#### Problem requirements:
Return exactly the lines that run from the beginning through the line containing "from mathutils import Vector, Matrix", both included, and no others.

#### Source excerpt:

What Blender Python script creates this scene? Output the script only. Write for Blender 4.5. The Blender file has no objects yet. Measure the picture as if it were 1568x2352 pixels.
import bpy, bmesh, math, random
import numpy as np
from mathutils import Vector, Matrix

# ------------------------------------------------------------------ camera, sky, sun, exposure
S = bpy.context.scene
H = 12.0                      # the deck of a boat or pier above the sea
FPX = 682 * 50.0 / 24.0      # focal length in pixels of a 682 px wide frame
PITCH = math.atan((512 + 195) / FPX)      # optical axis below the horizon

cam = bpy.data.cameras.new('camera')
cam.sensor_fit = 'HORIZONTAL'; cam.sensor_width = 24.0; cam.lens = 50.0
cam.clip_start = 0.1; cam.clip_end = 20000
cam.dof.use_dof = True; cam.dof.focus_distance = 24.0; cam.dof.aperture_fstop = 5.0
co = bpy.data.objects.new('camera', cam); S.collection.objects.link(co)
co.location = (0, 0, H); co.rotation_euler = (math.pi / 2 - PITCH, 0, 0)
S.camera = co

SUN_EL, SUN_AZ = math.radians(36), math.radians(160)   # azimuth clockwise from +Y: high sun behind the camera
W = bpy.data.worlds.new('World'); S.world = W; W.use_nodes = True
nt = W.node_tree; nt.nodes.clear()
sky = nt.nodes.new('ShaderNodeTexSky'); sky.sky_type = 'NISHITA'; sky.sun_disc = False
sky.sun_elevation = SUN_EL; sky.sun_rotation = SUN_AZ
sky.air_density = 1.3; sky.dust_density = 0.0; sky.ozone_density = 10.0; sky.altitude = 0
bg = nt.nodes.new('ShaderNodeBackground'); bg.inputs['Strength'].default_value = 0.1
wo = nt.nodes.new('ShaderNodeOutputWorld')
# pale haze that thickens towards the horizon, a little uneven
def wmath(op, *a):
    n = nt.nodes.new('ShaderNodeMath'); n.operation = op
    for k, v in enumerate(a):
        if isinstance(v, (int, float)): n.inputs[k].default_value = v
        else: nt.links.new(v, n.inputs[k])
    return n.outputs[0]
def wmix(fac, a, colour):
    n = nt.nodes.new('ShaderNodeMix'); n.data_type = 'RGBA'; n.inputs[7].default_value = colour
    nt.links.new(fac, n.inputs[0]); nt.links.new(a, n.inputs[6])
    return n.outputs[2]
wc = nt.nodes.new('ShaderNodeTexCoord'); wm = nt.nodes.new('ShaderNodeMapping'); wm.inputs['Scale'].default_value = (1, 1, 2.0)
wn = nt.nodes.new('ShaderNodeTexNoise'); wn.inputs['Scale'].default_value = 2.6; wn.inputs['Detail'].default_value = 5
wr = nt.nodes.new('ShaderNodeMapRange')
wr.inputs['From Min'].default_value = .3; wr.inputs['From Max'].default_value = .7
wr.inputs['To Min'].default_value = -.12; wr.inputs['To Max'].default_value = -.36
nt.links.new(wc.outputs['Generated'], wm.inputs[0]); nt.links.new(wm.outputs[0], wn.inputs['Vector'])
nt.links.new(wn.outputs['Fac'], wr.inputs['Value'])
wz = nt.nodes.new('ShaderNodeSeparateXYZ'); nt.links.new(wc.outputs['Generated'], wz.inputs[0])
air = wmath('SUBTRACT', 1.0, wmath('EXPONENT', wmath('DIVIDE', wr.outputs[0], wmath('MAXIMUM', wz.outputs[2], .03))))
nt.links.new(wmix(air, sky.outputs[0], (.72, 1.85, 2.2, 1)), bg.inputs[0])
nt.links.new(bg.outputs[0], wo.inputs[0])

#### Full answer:
What Blender Python script creates this scene? Output the script only. Write for Blender 4.5. The Blender file has no objects yet. Measure the picture as if it were 1568x2352 pixels.
import bpy, bmesh, math, random
import numpy as np
from mathutils import Vector, Matrix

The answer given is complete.